Une fois n'est pas coutume je vais également me permettre de raconter une petite anecdote personnelle qui me revient en tête. Au début des années 90, quelques mois avant la signature des accords d'Oslo et alors que la première Intifada venait de se terminer, j'ai eu l'occasion d'aller en Israël et en Palestine en vacances. Nous étions à Hébron, entre autres pour visiter le caveau des Patriarches. Ma mère s'était ensuite rendue chez un céramiste et mon frère et moi, encore enfants, attendions dehors pour jouer plutôt que nous ennuyer à l'intérieur. A un moment mon frère commence à ramasser un caillou par terre, comme cela arrive souvent à un enfant. Ma mère et les céramistes palestiniens sortaient à ce moment-là de la boutique et l'un d'eux s'est précipité vers mon frère pour le faire lâcher la pierre. Il nous expliqua, en montrant une voiture de patrouille israélienne que si les soldats l'avaient vu avec la pierre, ils n'auraient pas hésité à nous tirer dessus. C'est dans ce climat que vivent les Palestiniens depuis de nombreuses années et c'est cette logique qui a prévalu dans l'opération menée par l'armée israélienne lundi dernier.
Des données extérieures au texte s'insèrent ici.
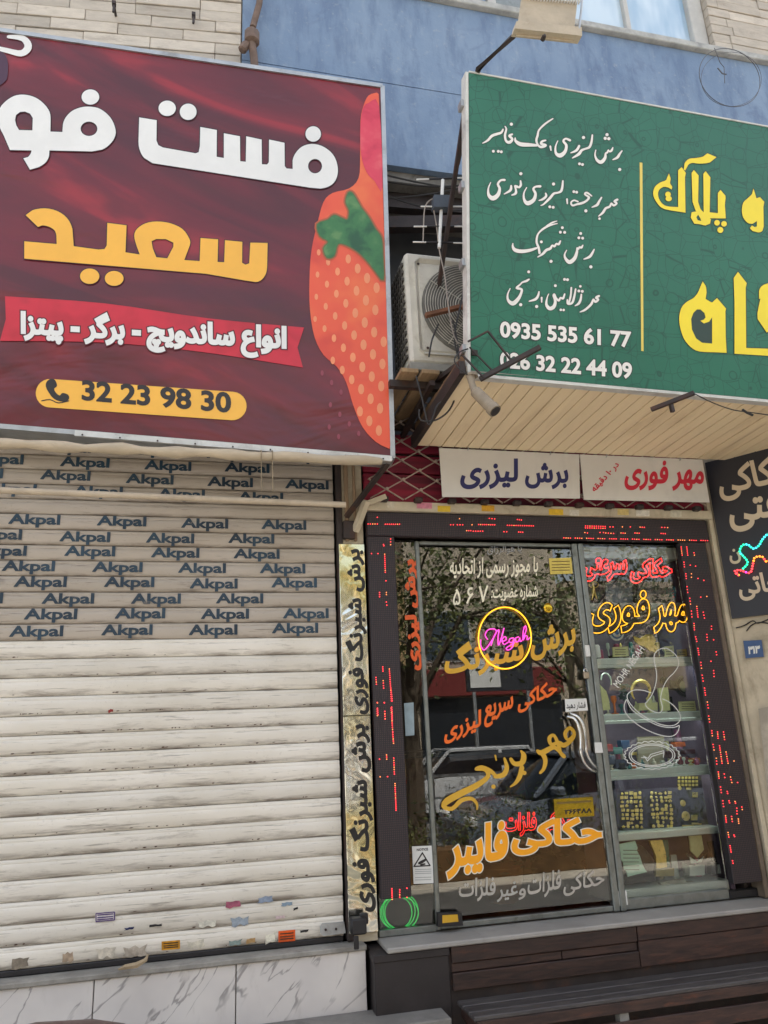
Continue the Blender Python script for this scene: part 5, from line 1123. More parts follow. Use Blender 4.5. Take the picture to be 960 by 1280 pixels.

Personne faisant preuve d'un minimum de bonne foi ne peut nier à Israël le droit de vivre en paix et en sécurité comme n'importe quel Etat au Monde. Mais les Palestiniens ont exactement le même droit. Ils ont également, comme le stipule la charte de l'ONU signée par Israël, le droit de disposer d'eux-même, tel que cela est inscrit dans le préambule. C'est pour ce droit qu'il y a des manifestations pour le Tibet, que l'on a donné son indépendance au Timor Oriental ou que le Kosovo a été défendu par la communauté internationale.